▸ **Task**: Copy each line below without leaving any out.

▸ **Data provided**:

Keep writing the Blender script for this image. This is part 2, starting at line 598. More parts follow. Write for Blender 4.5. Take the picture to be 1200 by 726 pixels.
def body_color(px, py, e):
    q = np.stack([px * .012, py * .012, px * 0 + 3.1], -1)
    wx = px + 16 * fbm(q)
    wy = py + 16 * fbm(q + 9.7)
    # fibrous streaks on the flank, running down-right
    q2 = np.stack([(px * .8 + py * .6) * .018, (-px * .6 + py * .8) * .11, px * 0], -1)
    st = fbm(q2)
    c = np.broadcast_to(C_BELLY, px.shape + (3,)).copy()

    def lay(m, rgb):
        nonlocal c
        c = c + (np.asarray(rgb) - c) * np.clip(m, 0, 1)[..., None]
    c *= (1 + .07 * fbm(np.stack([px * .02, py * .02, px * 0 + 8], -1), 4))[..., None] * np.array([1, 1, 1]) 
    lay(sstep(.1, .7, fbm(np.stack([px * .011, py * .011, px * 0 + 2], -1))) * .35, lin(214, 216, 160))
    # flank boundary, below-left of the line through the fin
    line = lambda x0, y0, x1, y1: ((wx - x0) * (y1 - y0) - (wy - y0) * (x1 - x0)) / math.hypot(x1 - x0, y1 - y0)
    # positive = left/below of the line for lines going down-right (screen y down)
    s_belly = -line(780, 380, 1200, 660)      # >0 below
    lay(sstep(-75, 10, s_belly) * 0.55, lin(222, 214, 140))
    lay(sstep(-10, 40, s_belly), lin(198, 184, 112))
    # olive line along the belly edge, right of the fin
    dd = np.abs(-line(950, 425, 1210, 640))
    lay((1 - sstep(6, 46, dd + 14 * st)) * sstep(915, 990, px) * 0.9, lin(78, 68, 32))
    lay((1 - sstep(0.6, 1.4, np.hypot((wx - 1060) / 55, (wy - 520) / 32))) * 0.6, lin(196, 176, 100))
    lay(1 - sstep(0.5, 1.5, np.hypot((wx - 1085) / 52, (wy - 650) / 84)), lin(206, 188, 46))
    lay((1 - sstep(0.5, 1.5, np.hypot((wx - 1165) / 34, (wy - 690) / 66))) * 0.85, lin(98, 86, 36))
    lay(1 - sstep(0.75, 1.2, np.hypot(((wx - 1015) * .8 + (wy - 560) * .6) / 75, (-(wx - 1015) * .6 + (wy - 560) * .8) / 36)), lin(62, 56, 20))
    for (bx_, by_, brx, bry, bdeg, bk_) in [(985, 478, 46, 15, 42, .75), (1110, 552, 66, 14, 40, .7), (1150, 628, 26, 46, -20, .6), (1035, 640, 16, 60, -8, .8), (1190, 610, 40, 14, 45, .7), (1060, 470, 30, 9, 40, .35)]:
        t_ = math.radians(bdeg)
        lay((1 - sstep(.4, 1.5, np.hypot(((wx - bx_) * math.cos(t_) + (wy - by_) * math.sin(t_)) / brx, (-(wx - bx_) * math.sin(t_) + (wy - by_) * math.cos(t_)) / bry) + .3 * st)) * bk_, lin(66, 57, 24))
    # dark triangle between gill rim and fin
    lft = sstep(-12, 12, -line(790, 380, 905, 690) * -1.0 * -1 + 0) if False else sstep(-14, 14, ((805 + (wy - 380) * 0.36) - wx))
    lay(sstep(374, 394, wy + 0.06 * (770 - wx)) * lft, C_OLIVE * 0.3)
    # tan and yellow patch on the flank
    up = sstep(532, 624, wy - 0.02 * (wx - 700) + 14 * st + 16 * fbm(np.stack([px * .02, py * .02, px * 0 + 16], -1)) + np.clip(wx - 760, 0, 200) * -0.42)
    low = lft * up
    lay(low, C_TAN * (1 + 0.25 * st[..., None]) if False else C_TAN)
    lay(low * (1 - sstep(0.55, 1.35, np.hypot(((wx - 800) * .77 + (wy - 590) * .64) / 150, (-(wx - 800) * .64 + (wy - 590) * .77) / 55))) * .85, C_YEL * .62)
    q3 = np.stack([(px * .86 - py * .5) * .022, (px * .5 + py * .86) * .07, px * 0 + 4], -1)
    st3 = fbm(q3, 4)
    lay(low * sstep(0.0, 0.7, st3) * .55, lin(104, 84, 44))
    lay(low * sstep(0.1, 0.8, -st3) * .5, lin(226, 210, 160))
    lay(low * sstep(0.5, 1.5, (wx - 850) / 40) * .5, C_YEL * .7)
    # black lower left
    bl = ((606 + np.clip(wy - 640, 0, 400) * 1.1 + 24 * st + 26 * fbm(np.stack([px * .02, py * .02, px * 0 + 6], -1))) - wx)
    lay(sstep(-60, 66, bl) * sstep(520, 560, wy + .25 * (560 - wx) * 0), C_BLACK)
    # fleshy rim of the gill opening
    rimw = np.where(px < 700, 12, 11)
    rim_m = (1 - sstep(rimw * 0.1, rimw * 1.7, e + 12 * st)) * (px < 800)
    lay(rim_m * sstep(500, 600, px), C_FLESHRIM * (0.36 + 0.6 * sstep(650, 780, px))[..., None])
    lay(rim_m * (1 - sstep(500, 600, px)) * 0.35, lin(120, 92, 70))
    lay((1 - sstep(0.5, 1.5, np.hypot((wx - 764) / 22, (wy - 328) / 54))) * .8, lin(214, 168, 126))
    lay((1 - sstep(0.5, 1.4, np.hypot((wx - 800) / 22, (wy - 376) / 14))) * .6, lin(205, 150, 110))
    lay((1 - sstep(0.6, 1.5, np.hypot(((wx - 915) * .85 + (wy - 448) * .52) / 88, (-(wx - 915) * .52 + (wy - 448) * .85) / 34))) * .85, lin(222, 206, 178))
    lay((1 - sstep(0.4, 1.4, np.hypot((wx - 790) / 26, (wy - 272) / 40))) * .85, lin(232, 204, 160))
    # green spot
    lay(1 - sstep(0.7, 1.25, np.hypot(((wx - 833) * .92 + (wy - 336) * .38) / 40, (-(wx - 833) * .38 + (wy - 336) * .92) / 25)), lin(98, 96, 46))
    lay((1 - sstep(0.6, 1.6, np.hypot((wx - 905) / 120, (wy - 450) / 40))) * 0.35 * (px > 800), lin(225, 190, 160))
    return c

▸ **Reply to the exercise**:
Keep writing the Blender script for this image. This is part 2, starting at line 598. More parts follow. Write for Blender 4.5. Take the picture to be 1200 by 726 pixels.
def body_color(px, py, e):
    q = np.stack([px * .012, py * .012, px * 0 + 3.1], -1)
    wx = px + 16 * fbm(q)
    wy = py + 16 * fbm(q + 9.7)
    # fibrous streaks on the flank, running down-right
    q2 = np.stack([(px * .8 + py * .6) * .018, (-px * .6 + py * .8) * .11, px * 0], -1)
    st = fbm(q2)
    c = np.broadcast_to(C_BELLY, px.shape + (3,)).copy()

    def lay(m, rgb):
        nonlocal c
        c = c + (np.asarray(rgb) - c) * np.clip(m, 0, 1)[..., None]
    c *= (1 + .07 * fbm(np.stack([px * .02, py * .02, px * 0 + 8], -1), 4))[..., None] * np.array([1, 1, 1]) 
    lay(sstep(.1, .7, fbm(np.stack([px * .011, py * .011, px * 0 + 2], -1))) * .35, lin(214, 216, 160))
    # flank boundary, below-left of the line through the fin
    line = lambda x0, y0, x1, y1: ((wx - x0) * (y1 - y0) - (wy - y0) * (x1 - x0)) / math.hypot(x1 - x0, y1 - y0)
    # positive = left/below of the line for lines going down-right (screen y down)
    s_belly = -line(780, 380, 1200, 660)      # >0 below
    lay(sstep(-75, 10, s_belly) * 0.55, lin(222, 214, 140))
    lay(sstep(-10, 40, s_belly), lin(198, 184, 112))
    # olive line along the belly edge, right of the fin
    dd = np.abs(-line(950, 425, 1210, 640))
    lay((1 - sstep(6, 46, dd + 14 * st)) * sstep(915, 990, px) * 0.9, lin(78, 68, 32))
    lay((1 - sstep(0.6, 1.4, np.hypot((wx - 1060) / 55, (wy - 520) / 32))) * 0.6, lin(196, 176, 100))
    lay(1 - sstep(0.5, 1.5, np.hypot((wx - 1085) / 52, (wy - 650) / 84)), lin(206, 188, 46))
    lay((1 - sstep(0.5, 1.5, np.hypot((wx - 1165) / 34, (wy - 690) / 66))) * 0.85, lin(98, 86, 36))
    lay(1 - sstep(0.75, 1.2, np.hypot(((wx - 1015) * .8 + (wy - 560) * .6) / 75, (-(wx - 1015) * .6 + (wy - 560) * .8) / 36)), lin(62, 56, 20))
    for (bx_, by_, brx, bry, bdeg, bk_) in [(985, 478, 46, 15, 42, .75), (1110, 552, 66, 14, 40, .7), (1150, 628, 26, 46, -20, .6), (1035, 640, 16, 60, -8, .8), (1190, 610, 40, 14, 45, .7), (1060, 470, 30, 9, 40, .35)]:
        t_ = math.radians(bdeg)
        lay((1 - sstep(.4, 1.5, np.hypot(((wx - bx_) * math.cos(t_) + (wy - by_) * math.sin(t_)) / brx, (-(wx - bx_) * math.sin(t_) + (wy - by_) * math.cos(t_)) / bry) + .3 * st)) * bk_, lin(66, 57, 24))
    # dark triangle between gill rim and fin
    lft = sstep(-12, 12, -line(790, 380, 905, 690) * -1.0 * -1 + 0) if False else sstep(-14, 14, ((805 + (wy - 380) * 0.36) - wx))
    lay(sstep(374, 394, wy + 0.06 * (770 - wx)) * lft, C_OLIVE * 0.3)
    # tan and yellow patch on the flank
    up = sstep(532, 624, wy - 0.02 * (wx - 700) + 14 * st + 16 * fbm(np.stack([px * .02, py * .02, px * 0 + 16], -1)) + np.clip(wx - 760, 0, 200) * -0.42)
    low = lft * up
    lay(low, C_TAN * (1 + 0.25 * st[..., None]) if False else C_TAN)
    lay(low * (1 - sstep(0.55, 1.35, np.hypot(((wx - 800) * .77 + (wy - 590) * .64) / 150, (-(wx - 800) * .64 + (wy - 590) * .77) / 55))) * .85, C_YEL * .62)
    q3 = np.stack([(px * .86 - py * .5) * .022, (px * .5 + py * .86) * .07, px * 0 + 4], -1)
    st3 = fbm(q3, 4)
    lay(low * sstep(0.0, 0.7, st3) * .55, lin(104, 84, 44))
    lay(low * sstep(0.1, 0.8, -st3) * .5, lin(226, 210, 160))
    lay(low * sstep(0.5, 1.5, (wx - 850) / 40) * .5, C_YEL * .7)
    # black lower left
    bl = ((606 + np.clip(wy - 640, 0, 400) * 1.1 + 24 * st + 26 * fbm(np.stack([px * .02, py * .02, px * 0 + 6], -1))) - wx)
    lay(sstep(-60, 66, bl) * sstep(520, 560, wy + .25 * (560 - wx) * 0), C_BLACK)
    # fleshy rim of the gill opening
    rimw = np.where(px < 700, 12, 11)
    rim_m = (1 - sstep(rimw * 0.1, rimw * 1.7, e + 12 * st)) * (px < 800)
    lay(rim_m * sstep(500, 600, px), C_FLESHRIM * (0.36 + 0.6 * sstep(650, 780, px))[..., None])
    lay(rim_m * (1 - sstep(500, 600, px)) * 0.35, lin(120, 92, 70))
    lay((1 - sstep(0.5, 1.5, np.hypot((wx - 764) / 22, (wy - 328) / 54))) * .8, lin(214, 168, 126))
    lay((1 - sstep(0.5, 1.4, np.hypot((wx - 800) / 22, (wy - 376) / 14))) * .6, lin(205, 150, 110))
    lay((1 - sstep(0.6, 1.5, np.hypot(((wx - 915) * .85 + (wy - 448) * .52) / 88, (-(wx - 915) * .52 + (wy - 448) * .85) / 34))) * .85, lin(222, 206, 178))
    lay((1 - sstep(0.4, 1.4, np.hypot((wx - 790) / 26, (wy - 272) / 40))) * .85, lin(232, 204, 160))
    # green spot
    lay(1 - sstep(0.7, 1.25, np.hypot(((wx - 833) * .92 + (wy - 336) * .38) / 40, (-(wx - 833) * .38 + (wy - 336) * .92) / 25)), lin(98, 96, 46))
    lay((1 - sstep(0.6, 1.6, np.hypot((wx - 905) / 120, (wy - 450) / 40))) * 0.35 * (px > 800), lin(225, 190, 160))
    return c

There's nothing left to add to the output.